WHAT IS EXPECTED →
Count lines holding the word "picture". Only the number is wanted.
#### DATA PROVIDED ####
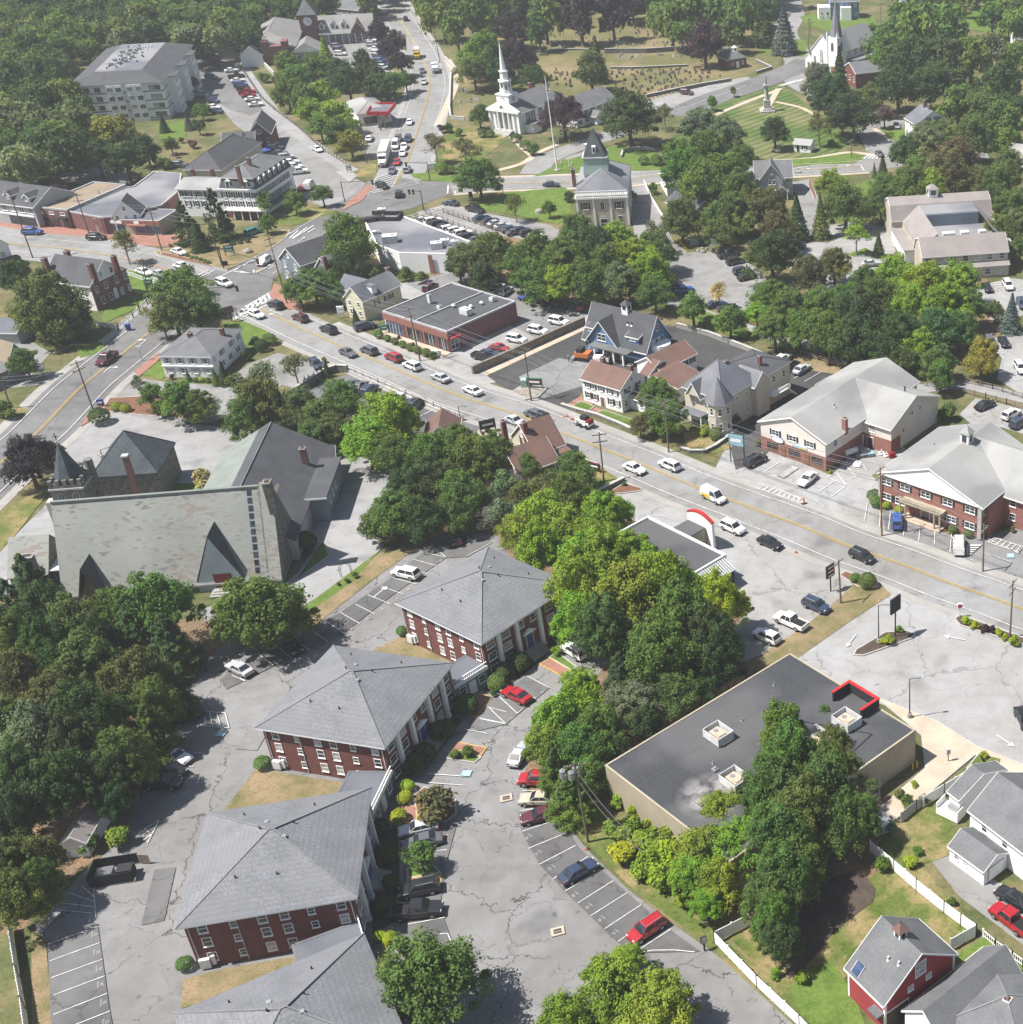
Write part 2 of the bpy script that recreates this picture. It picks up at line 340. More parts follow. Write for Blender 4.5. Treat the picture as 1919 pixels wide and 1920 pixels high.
def stalls(a0,a1,b0,b1,n,m='white_line',w=.11,ts=None):
    """n bay lines between the first line a0-b0 and the last a1-b1 (all picture points)"""
    a0,a1,b0,b1=[Vector(G(*c)) for c in (a0,a1,b0,b1)]
    for i in range(n):
        t=i/(n-1) if n>1 else 0
        mk(MW if m=='white_line' else MWO,m,[a0.lerp(a1,t),b0.lerp(b1,t)],w,ZM)
def lines(t,s,**k):
    for seg in s.split('|'): white(pts(t,seg),**k)
def hatch(P,n,w=.25,bd=True,m='white_line'):
    """striped area between side a (P0-P1) and side b (P3-P2)"""
    q=[Vector(G(*c)) for c in P]; mb=MW
    if bd: mk(mb,m,q+[q[0]],.14,ZM)
    for i in range(n):
        t=(i+.5)/n; mk(mb,m,[q[0].lerp(q[1],t),q[3].lerp(q[2],min(1,t+.0))],w,ZM-.001)
# ---- wooded floor and large grounds
sheet('cemetery_lawn','cemetery_grass',[(850,215),(835,130),(850,80),(1000,55),(1180,30),(1300,40),(1420,70),(1490,75),(1480,105),(1400,140),(1330,155),(1200,190),(1150,180),(1060,215),(920,240),(870,225)])
sheet('wood_floor','soil',[(-60,1090),(120,1120),(250,1150),(385,1165),(430,1195),(370,1260),(330,1370),(300,1440),(230,1570),(110,1660),(40,1745),(-60,1760)])
sheet('wood_floor','soil',[(680,1010),(745,900),(900,880),(1120,930),(1190,960),(1330,1080),(1400,1170),(1440,1230),(1360,1320),(1230,1380),(1130,1430),(1150,1540),(1270,1600),(1310,1720),(1190,1590),(1130,1560),(1055,1525),(1000,1500),(985,1440),(1010,1390),(1040,1330),(1120,1270),(1130,1190),(1060,1090),(960,1050),(935,1005),(862,990),(790,1030)])
sheet('wood_floor','soil',[(1400,600),(1450,520),(1600,560),(1680,500),(1850,520),(1880,620),(1850,660),(1750,700),(1600,660),(1500,640)])
sheet('wood_floor','soil',[(840,450),(1000,430),(1180,440),(1270,480),(1290,560),(1100,580),(1000,555),(850,520)])
sheet('wood_floor','soil',[(1310,1560),(1450,1500),(1690,1490),(1700,1540),(1640,1640),(1560,1720),(1480,1800),(1430,1770),(1320,1720)])
sheet('common_lawn','common_grass',[(1290,215),(1360,185),(1440,160),(1470,160),(1520,200),(1560,220),(1590,270),(1560,292),(1420,300),(1340,262),(1260,285),(1230,270),(1300,240)])
# ---- paved lots
sheet('parking_lot','lot_condo',[(862,990),(935,1005),(960,1050),(1070,1090),(1100,1130),(1130,1190),(1150,1225),(1100,1290),(1040,1330),(1010,1390),(985,1440),(990,1500),(1005,1520),(1060,1540),(1100,1590),(1180,1668),(1265,1733),(1345,1790),(1500,1930),(1500,2050),(80,2050),(97,1900),(88,1765),(60,1740),(150,1640),(240,1560),(250,1500),(300,1430),(330,1360),(370,1250),(440,1190),(580,1172),(640,1132),(760,1040),(800,1015)])
sheet('church_car_park','lot_church',[(185,765),(230,775),(310,788),(430,800),(490,812),(500,850),(450,900),(420,935),(300,960),(30,1110),(-60,1150),(-60,1075),(20,1010),(90,940),(120,905),(110,830),(150,795)])
sheet('church_drive','lot_church',[(620,850),(665,850),(735,880),(760,930),(745,985),(712,1030),(640,1090),(560,1140),(535,1155),(450,1150),(385,1165),(375,1140),(420,1130),(520,1105),(560,1070),(590,1030),(570,950)])
sheet('restaurant_lot','lot_pale',[(1140,930),(1190,905),(1290,935),(1419,1005),(1560,1060),(1620,1080),(1580,1115),(1520,1165),(1430,1225),(1390,1240),(1370,1180),(1400,1150),(1330,1060),(1190,975)])
sheet('drugstore_lot','lot_pale',[(1478,1240),(1500,1215),(1600,1150),(1650,1118),(1675,1090),(1800,1120),(1919,1160),(2080,1215),(2080,1500),(1919,1440),(1830,1400),(1728,1345),(1600,1300)])
sheet('shop_forecourt','lot_pale',[(1360,840),(1420,800),(1440,840),(1560,890),(1640,800),(1700,840),(1650,890),(1655,960),(1790,1010),(1860,1025),(1900,990),(2050,1030),(2050,1140),(1919,1100),(1700,1035),(1500,965),(1330,900)])
sheet('bank_car_park','patch_old',[(1655,945),(1660,990),(1640,1005),(1640,1020),(1800,1062),(1919,1098),(2060,1140),(2060,1010),(1919,985),(1860,1000),(1790,1005)])
sheet('back_car_park','lot_pale',[(1800,775),(1830,745),(1919,765),(2040,790),(2040,850),(1919,812),(1880,800),(1830,800)])
sheet('new_asphalt_lot','lot_new',[(908,706),(1088,622),(1130,600),(1290,612),(1420,655),(1570,700),(1540,735),(1470,770),(1400,800),(1350,830),(1320,800),(1300,720),(1130,690),(1090,735),(1075,765),(1060,775),(1020,762)])
sheet('sidewalk','concrete_tan',[(887,701),(1097,607),(1103,614),(905,706)])
sheet('old_asphalt_patch','patch_old',[(973,705),(1048,670),(1105,680),(1100,720),(1020,745),(990,735)])
sheet('new_asphalt_drive','lot_new',[(1370,838),(1400,800),(1440,775),(1480,790),(1455,830),(1430,860),(1380,880)],)
sheet('plaza_lot','lot_pale',[(700,600),(640,570),(700,540),(790,520),(860,518),(1010,540),(1115,570),(1115,600),(905,697),(930,715),(905,720),(800,690),(840,650),(960,600),(900,560)])
sheet('plaza_back_lot','patch_old',[(760,530),(860,505),(1000,545),(1105,575),(1090,605),(1020,640),(940,600),(820,560)])
sheet('town_hall_lot','road_pale',[(780,397),(845,378),(880,392),(960,408),(1030,420),(1065,440),(1060,460),(1000,450),(940,440),(890,445),(850,425)])
sheet('back_lane','road_pale',[(1176,345),(1210,343),(1246,415),(1262,450),(1290,472),(1360,470),(1410,495),(1460,540),(1430,585),(1350,580),(1290,565),(1262,520),(1225,470),(1190,440)])
sheet('clinic_lot','road_pale',[(205,745),(260,708),(310,715),(400,720),(440,700),(470,680),(520,660),(600,680),(650,690),(560,730),(530,720),(470,755),(400,790),(330,795),(230,775)])
sheet('sunken_car_park','stall_asphalt',[(540,745),(650,700),(720,720),(800,755),(890,795),(930,815),(900,840),(800,830),(700,790),(600,770)])
sheet('office_lot','lot_pale',[(1485,450),(1530,425),(1600,415),(1672,425),(1680,470),(1660,490),(1600,545),(1570,560),(1530,530),(1480,500)])
sheet('office_drive','road_pale',[(1483,340),(1519,335),(1535,370),(1530,440),(1490,430),(1500,380)])
sheet('office_lot','lot_pale',[(1830,535),(1900,520),(2040,540),(2040,620),(1919,590),(1860,600),(1840,570)])
sheet('office_lot','lot_pale',[(1850,640),(1900,620),(2040,640),(2040,760),(1919,740),(1870,710),(1880,670)])
sheet('trail_car_park','road_pale',[(350,108),(420,92),(455,145),(495,205),(535,240),(620,302),(650,325),(690,345),(690,375),(640,400),(570,372),(545,330),(480,262),(440,232),(400,185),(372,165)])
sheet('new_asphalt_lot','road',[(352,110),(405,98),(440,140),(470,175),(498,205),(470,215),(430,205),(395,180),(372,150)])
sheet('school_lot','road_pale',[(600,75),(700,70),(712,90),(740,135),(690,130),(640,120),(610,105)])
sheet('gas_station_lot','road_pale',[(660,225),(700,195),(770,178),(775,210),(765,245),(748,275),(720,290),(690,300),(672,262)])
sheet('cemetery_car_park','lot_pale',[(1205,190),(1250,178),(1400,142),(1419,150),(1390,165),(1262,203),(1240,210)])
sheet('house_drive','road_pale',[(1745,1610),(1790,1600),(1850,1640),(1919,1680),(2080,1790),(2080,1850),(1919,1770),(1800,1680)])
sheet('left_lot','road_pale',[(-80,620),(0,600),(60,640),(95,660),(60,700),(150,690),(80,720),(30,725),(-80,740)])
sheet('rectory_drive','road_pale',[(1640,240),(1680,212),(1700,228),(1690,245),(1660,243)])
sheet('shed_lane','road_pale',[(100,330),(180,305),(260,330),(240,345),(150,345)])
# ---- roads
R_MAIN=[(404,541),(450,560),(490,579),(580,622),(666,659),(757,698),(856,740),(973,778),(1082,822),(1213,874),(1306,913),(1419,955),(1510,989),(1588,1022),(1687,1056),(1771,1089),(1862,1121),(1960,1157),(2100,1207)]
road('sidewalk','concrete',R_MAIN[3:],7.3,7.3)
road('main_road','road_pale',R_MAIN,5.6,5.9)
yellow(R_MAIN[2:]); edge(R_MAIN[2:12],4.3,4.5); edge(R_MAIN[11:],4.5,4.7)
R_SW=[(-120,980),(0,868),(69,811),(146,731),(195,690),(240,654),(292,613),(330,580),(370,555)]
road('sidewalk','concrete',R_SW,8.6,8.6)
road('side_road','road',R_SW,6.6,6.8); yellow(R_SW[:7]); edge(R_SW[:7],5.2,5.4)
R_NW=[(-150,425),(-60,442),(21,456),(117,465),(195,477),(287,497),(360,525),(420,545)]
road('sidewalk','brick_paving',[(-150,400),(-60,415),(21,428),(117,434),(195,441),(287,448),(335,450)],4.2,4.2)
road('high_street','road_pale',R_NW,8.6,8.8); yellow(R_NW[:7]); edge(R_NW[:7],4.6,4.6)
R_C=[(420,548),(477,511),(520,482),(580,440),(640,402),(700,370),(740,352)]
road('link_road','road',R_C,6.8,6.2); yellow(R_C[1:3]); edge(R_C[1:5],5.3,4.6)
R_N=[(730,365),(741,346),(762,305),(784,242),(802,182),(805,146),(789,99),(757,47),(731,0),(705,-40)]
road('sidewalk','concrete',R_N[2:],8.2,8.0)
road('north_road','road_pale',R_N,7.0,6.6); yellow(R_N[1:]); edge(R_N[3:],5.6,5.2)
R_E=[(700,362),(770,352),(850,350),(931,344),(1067,339),(1174,334),(1239,329),(1330,330),(1400,325),(1487,318),(1560,314),(1622,310),(1665,302),(1740,290),(1850,285)]
road('sidewalk','concrete_tan',R_E[2:12],7.2,7.2)
road('east_road','road_pale',R_E,5.9,5.9); yellow(R_E[2:12]); edge(R_E[3:12],4.9,4.9)
R_NE=[(1668,300),(1655,272),(1640,245),(1610,208),(1570,185),(1520,165),(1500,150),(1487,132),(1500,118),(1490,95),(1470,60),(1485,30),(1480,0)]
road('common_road','road_pale',R_NE,5.5,5.5)
R_CE=[(1270,215),(1330,186),(1400,163),(1440,148),(1490,128),(1520,112)]
road('cemetery_road','road',R_CE,6.0,6.0); white([(1270,206),(1400,160)],.15)
road('common_lane','road_pale',[(1000,325),(1020,300),(1060,282),(1100,268),(1150,250),(1180,240)],4,4)
road('new_asphalt_lot','road_pale',[(1075,300),(1100,290),(1160,280)],3.5,3.5)
sheet('crossroads','road',[(300,575),(345,530),(400,505),(425,508),(470,487),(520,470),(540,490),(512,520),(508,545),(475,575),(440,595),(410,580),(380,570),(340,600)])
sheet('crossroads','road',[(610,420),(660,375),(690,338),(725,325),(770,335),(790,340),(840,335),(850,362),(810,375),(770,390),(700,402),(640,415)])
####
RESULT BELOW →
2